The former — Zhongguo Taibei — implies that the island belongs to the People’s Republic, which is the line the PRC takes, while the latter — Zhonghua Taibei — refers to an ambiguous Chinese state. The Republic of China, as Taiwan calls itself, has participated in the Olympics as Chinese Taipei since 1984. Since 1989, both sides have agreed to call the island’s sportsmen and women representatives of Zhonghua Taibei.

Two weeks ago, a Chinese official sparked outrage in Taiwan — where lawmakers have threatened to boycott the Games — by saying that the use of both terms had equal validity; effectively that “Chinese Taipei” and “Taipei, China” were interchangeable. Earlier this week, a spokesman for the mainland’s Taiwan Affairs Office said that the PRC took the 1989 accord to mean that while Chinese Taipei was to be used in all official areas, “Taipei, China” could be used otherwise.

And only today has the issue begun to cool slightly after an official PRC news outlet, the China News Services, began referring (link in simplified Chinese)1 to the island’s delegation as being from “Zhonghua Taibei” — Chinese Taipei — after earlier (link in simplified Chinese)2 referring to it as “Zhongguo Taibei”.

Really now. The Games are supposedly meant to be non-political…so why go against the agreement?

1 The headline reads: “中华台北队高雄训练中心探营:有多位大陆教练”, with an approximate translation being “Scouting of Chinese Taipei team’s training centre in Kaohsiung reveals many mainland coaches”.
2 This headline, from eight days prior, reads: “马英九30日将为中国台北奥运代表团授旗壮行”, which roughly means “Ma Ying-jeou (President of Taiwan) to present Olympic flag to Zhongguo Taibei delegation”.

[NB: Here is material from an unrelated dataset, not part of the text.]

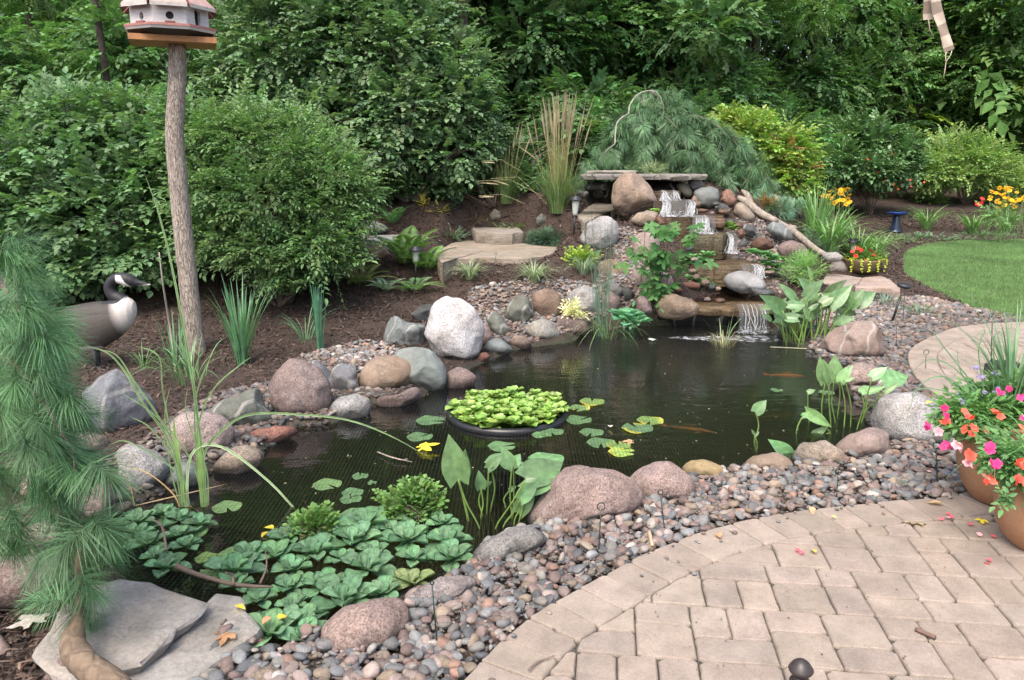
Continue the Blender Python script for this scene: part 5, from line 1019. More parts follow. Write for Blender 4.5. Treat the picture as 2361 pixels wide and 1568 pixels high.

IOC to allow athlete blogs

The IOC has decided to let athletes at this year’s Olympic Games blog. They’ve laid out obvious requirements, but interestingly enough they have said blogs should be “confined solely to their own personal Olympic-related experience” – meaning no political posts.

Well, if you’re going to let athletes blog, surely they can blog about anything they like? It’s just an extension of what the British Olympic Association tried to do in my opinion. At least they can still use their mouths.